I would try to group your paths in such a way that if two paths can equal each other they end up in the same group. A "can-equal" test, if you will, that you can apply in a single pass through the edges of each graph. It's much better to have a bunch of little groups to cross-product compare with each other than to have one big group.
To group them, I don't know if you can compute a hashcode, or if the nodes have coordinates that can be compared, or the edges have slopes that can be compared, or what. But I think the first step is to try to limit the number of items you have to compare with other items. If you are looking at a general-case solution that applies to any graph without knowing anything about the items in that graph, you either have to model a way for the implementation of that graph to specify some sort of ordering or partitioning, or I think you are out of luck.
Hmm... That sounds a lot like "Use a Hash Table." But how?
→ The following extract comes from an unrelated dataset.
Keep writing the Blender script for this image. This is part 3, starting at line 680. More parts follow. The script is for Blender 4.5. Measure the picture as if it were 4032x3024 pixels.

I think "similar" paths must mean edges between "equal" nodes for some definition of "similar" and "equals."
Load the nodes of each graph into a hashtable/set (one pass through each graph). Then pick the smaller hashtable, and for each node see if it has a corresponding node in the other hashtable. You don't need to consider any nodes that fail this test or any edges that touch nodes that fail that test. Now you only have edges that are contained in both graphs and maybe the size of that set is the similarity value you are looking for? Or maybe it's the largest sub-graph of edges meeting this criteria which is your score?
I think you could still be in the case were a tiny part of an enormous problem is still too big to be practically solvable. But in some cases, this may narrow down the problem enough to make it solvable.
This is my first time attempting an answer in this forum, so I hope that it is helpful.